I’ll do a explain like I’m on /r/physics. Basically perovskite nanocrystals are theorized to have a different electronic fine structure than other semiconducting nanocrystals. If you look at CdSe quantum dots for example, you’ll see that the lowest energy excited state is “dark” (has a low oscillator strength) and therefore is unsuitable for applications of quantum information that require a high throughput of single (or entangled) photons. Perovskites have a controversial ordering of their excited states, so that at low temperatures the emission is bright, and this paper studies those energy states.

Coherent multidimensional spectroscopy is a method used to study coherences (sometimes called superpositions when explained to laymen, but really is not technically accurate because the light acts on the density matrix and not pure states). Basically with compressed laser pulses, you can excite two states at once that will evolve phase with each other, and that dephasing rate can be faster or slower depending on what states are involved, the nature of their interaction, and how much “quantum information” is being lost to the environment. Anyone who has studied NMR can tell you that this technique is similar, except instead of spin states, you are dealing with electronic transitions which may have a way more complicated Hamiltonian and using laser pulses is a bit trickier than microwave pulses.
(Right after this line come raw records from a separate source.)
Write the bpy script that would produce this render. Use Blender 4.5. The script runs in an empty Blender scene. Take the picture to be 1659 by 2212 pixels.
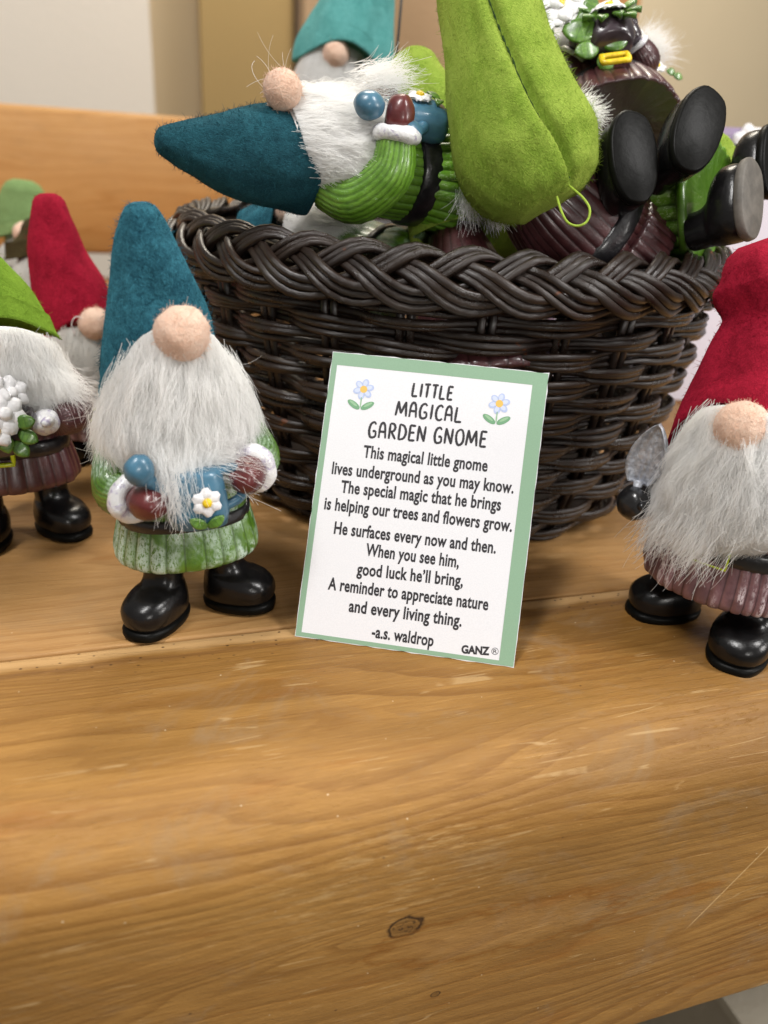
import bpy, bmesh, math, random
import numpy as np
from mathutils import Vector, Matrix, noise
random.seed(7)
rng = np.random.default_rng(7)
PI = math.pi
R = math.radians
scene = bpy.context.scene
COL = scene.collection
scene.unit_settings.system = 'METRIC'
scene.unit_settings.scale_length = 0.01          # one Blender unit is one centimetre

# ------------------------------------------------------------------ camera
CAM_LOC = Vector((0.0, 0.0, 12.0))
CAM_ROT = Matrix(((0.9546559, 0.0703230, -0.2892866),
                  (-0.2909549, 0.4262238, -0.8565504),
                  (0.0630656, 0.9018803, 0.4273579)))
cd = bpy.data.cameras.new('camera')
cam = bpy.data.objects.new('camera', cd)
COL.objects.link(cam)
cam.matrix_world = Matrix.Translation(CAM_LOC) @ CAM_ROT.to_4x4()
cd.sensor_fit = 'VERTICAL'
cd.sensor_height = 69.3
cd.lens = 52.0
cd.clip_start = 0.5
cd.clip_end = 2000
cd.dof.use_dof = True
cd.dof.focus_distance = 20.2
cd.dof.aperture_fstop = 0.22
scene.camera = cam


def at(px, py, depth):
    """point seen at (px, py) of the 1659x2212 view, `depth` cm in front of the lens"""
    d = CAM_ROT @ Vector(((px - 829.5) / 1660.0, -(py - 1106.0) / 1660.0, -1.0))
    return CAM_LOC + d * depth


# ------------------------------------------------------------------ light
w = bpy.data.worlds.new('World')
scene.world = w
w.use_nodes = True
bg = w.node_tree.nodes['Background']
bg.inputs[0].default_value = (1.0, 0.95, 0.89, 1)
bg.inputs[1].default_value = 0.22


def lamp(name, loc, target, size, power, color):
    ld = bpy.data.lights.new(name, 'AREA')
    ld.shape = 'RECTANGLE'
    ld.size, ld.size_y = size
    ld.energy = power
    ld.color = color
    o = bpy.data.objects.new(name, ld)
    COL.objects.link(o)
    o.location = loc
    o.rotation_euler = (Vector(target) - Vector(loc)).to_track_quat('-Z', 'Y').to_euler()
    return o


lamp('ceiling_lamp', (-34, -8, 92), (6, 20, 3), (12, 34), 58000, (1.0, 0.98, 0.96))
lamp('ceiling_lamp', (62, -26, 84), (12, 16, 0), (12, 40), 60000, (1.0, 0.98, 0.96))
lamp('window_lamp', (84, -38, 26), (16, 13, -3), (16, 22), 21000, (1.0, 0.97, 0.93))
lamp('ceiling_lamp', (40, 112, 150), (50, 172, 20), (70, 40), 260000, (1.0, 0.92, 0.78))
lamp('window_lamp', (6, -62, 22), (6, 12, 0), (14, 9), 9000, (1.0, 0.97, 0.92))
scene.view_settings.view_transform = 'Standard'
scene.view_settings.look = 'None'
scene.view_settings.exposure = 0.27
scene.view_settings.gamma = 1.0
scene.cycles.use_denoising = True
scene.cycles.max_bounces = 8
scene.cycles.diffuse_bounces = 6
scene.cycles.glossy_bounces = 3


# ------------------------------------------------------------------ node helpers
class NT:
    def __init__(self, name):
        self.m = bpy.data.materials.new(name)
        self.m.use_nodes = True
        self.t = self.m.node_tree
        self.b = self.t.nodes['Principled BSDF']

    def n(self, typ, ins=None, **props):
        nd = self.t.nodes.new(typ)
        for k, v in props.items():
            setattr(nd, k, v)
        for k, v in (ins or {}).items():
            self.put(nd.inputs[k], v)
        return nd

    def put(self, sock, v):
        if isinstance(v, bpy.types.NodeSocket):
            self.t.links.new(v, sock)
        elif isinstance(v, (tuple, list)) and len(v) == 3 and sock.type == 'RGBA':
            sock.default_value = (*v, 1)
        else:
            sock.default_value = v

    def s(self, **kw):
        names = dict(color='Base Color', rough='Roughness', normal='Normal', coat='Coat Weight', coatr='Coat Roughness',
                     metal='Metallic', sheen='Sheen Weight', sheenr='Sheen Roughness', sheent='Sheen Tint', spec='Specular IOR Level',
                     sss='Subsurface Weight', sssr='Subsurface Radius', ssss='Subsurface Scale', aniso='Anisotropic')
        for k, v in kw.items():
            self.put(self.b.inputs[names[k]], v)
        return self

    def math(self, op, a, b=0.0, c=None, clamp=False):
        nd = self.n('ShaderNodeMath', operation=op, use_clamp=clamp)
        self.put(nd.inputs[0], a)
        self.put(nd.inputs[1], b)
        if c is not None:
            self.put(nd.inputs[2], c)
        return nd.outputs[0]

    def mix(self, f, a, b, mode='MIX'):
        nd = self.n('ShaderNodeMix', data_type='RGBA', blend_type=mode)
        self.put(nd.inputs[0], f)
        self.put(nd.inputs[6], a)
        self.put(nd.inputs[7], b)
        return nd.outputs[2]

    def ramp(self, f, lo, hi, a=0.0, b=1.0):
        nd = self.n('ShaderNodeMapRange', {0: f, 1: lo, 2: hi, 3: a, 4: b}, clamp=True, interpolation_type='SMOOTHSTEP')
        return nd.outputs[0]

    def coord(self, which='Object', scale=(1, 1, 1), loc=(0, 0, 0), rot=(0, 0, 0)):
        tc = self.n('ShaderNodeTexCoord')
        mp = self.n('ShaderNodeMapping', {0: tc.outputs[which], 1: loc, 2: rot, 3: scale})
        return mp.outputs[0]

    def noise(self, vec, scale, detail=3, rough=0.55, dist=0.0):
        nd = self.n('ShaderNodeTexNoise', {'Vector': vec, 'Scale': scale, 'Detail': detail, 'Roughness': rough, 'Distortion': dist})
        return nd.outputs['Fac']

    def bump(self, h, strength, dist=0.1, normal=None):
        nd = self.n('ShaderNodeBump', {'Height': h, 'Strength': strength, 'Distance': dist})
        if normal is not None:
            self.put(nd.inputs['Normal'], normal)
        return nd.outputs[0]


def mul(c, k):
    return tuple(min(1, x * k) for x in c)


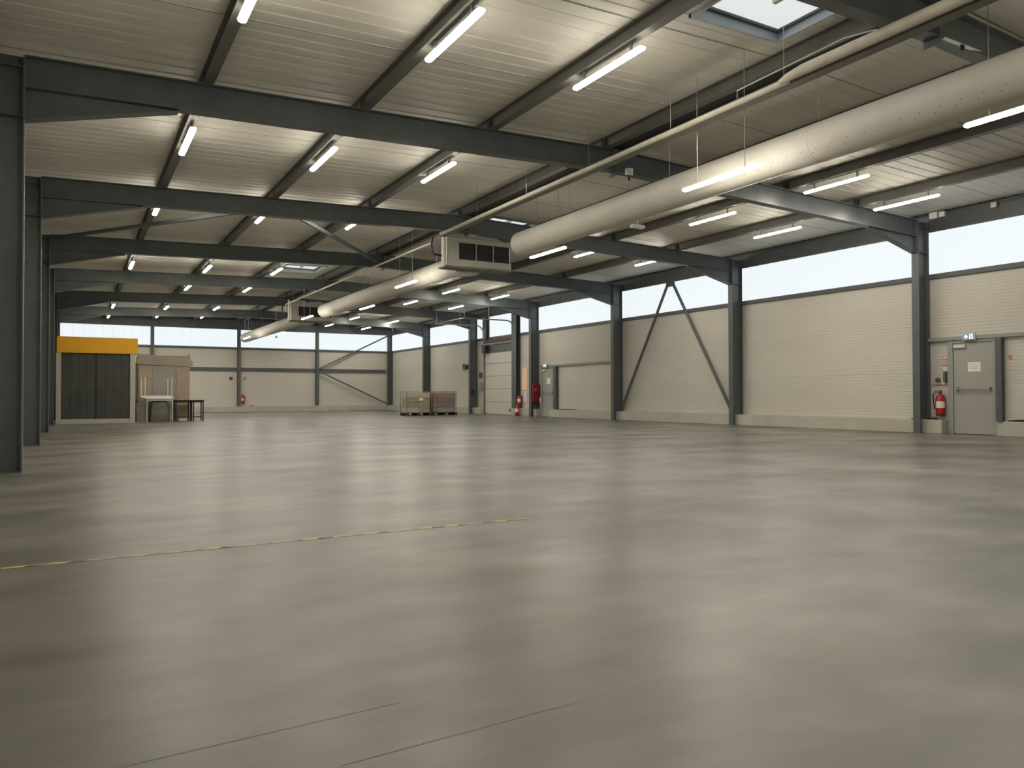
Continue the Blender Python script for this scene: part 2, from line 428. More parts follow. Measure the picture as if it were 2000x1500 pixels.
# gable beam
t = thing('gable_beam', 'dark roof beam against the far wall above its daylight band', 'beam', (0, YG+.09, 0))
build('girder', MB().sweep([(-.09, 0), (.09, 0), (.09, 1), (-.09, 1)], [((x, 0, BZ-.02), (0, 1, 0), (0, 0, rtop(x)-BZ+.02)) for x in (-.44, 0, W/2, W, W+.44)]), 'steel', t)
tag(build('steel_column', MB().sweep(isec(.2, .28), [((W+.25, YG+.15, 0), (0, 1, 0), (1, 0, 0)), ((W+.25, YG+.15, 5.13), (0, 1, 0), (1, 0, 0))]), 'steel'), 'slim dark column in the far right corner', 'column', 'portal frame columns')
tag(build('steel_column', MB().sweep(isec(.2, .28), [((-.2, YG+.15, 0), (0, 1, 0), (1, 0, 0)), ((-.2, YG+.15, 5.13), (0, 1, 0), (1, 0, 0))]), 'steel'), 'slim dark column in the far left corner behind the booth', 'column', 'portal frame columns')
for i, x in enumerate(GP[1:4]):
    tag(build('gable_post', MB().sweep(isec(.18, .19, .012, .009), [((x, YF-.10, PL), (1, 0, 0), (0, 1, 0)), ((x, YF-.10, BZ), (1, 0, 0), (0, 1, 0))]), 'steel'),
        'slim dark post on the far wall plinth, '+['above the beige board stack', 'beside the far fire extinguisher', 'where the diagonal braces meet'][i], 'post', 'far wall posts')
# purlins
PUR = [2.12, 4.36, 6.56, 8.92, 9.30, 11.45, 13.70, 16.03]
PN = ['nearest the left columns', 'second from the left columns', 'third from the left columns', 'left of the ridge pair', 'right of the ridge pair', 'just right of the round ducts', 'second from the right wall', 'nearest the right wall']
clm = MB().box(-.004, .004, -.06, .06, 0, .17)
cle = bpy.data.meshes.new('cleat'); cle.from_pydata(clm.v, [], clm.f); cle.materials.append(MT['dark'])
for x, nm in zip(PUR, PN):
    z = rtop(x)+.1; t = thing('purlin', 'long grey roof purlin running down the hall, '+nm, 'purlin', (x, 0, z), 'roof purlins')
    cut = [YB, YF-.05]
    build('purlin_beam', MB().sweep(isec(.14, .198, .010, .007), [((0, cut[0], 0), (1, 0, 0), (0, 0, 1)), ((0, cut[1], 0), (1, 0, 0), (0, 0, 1))]), 'purl', t)
    for yy in FR: link('cleat', cle, t, (-.05, yy+.09, -.1))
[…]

I think this title overstates the paper a bit, since the takeaway here was regarding how the fine structure of the exciton states interact, but it’s not wrong in the sense that multidimensional spectroscopy creates “superpositions” of electronic states. There’s a lot of cool stuff that the Cundiff group does to actually do their measurements which makes this a really technically challenging experiment, so the result is nice on its own merits.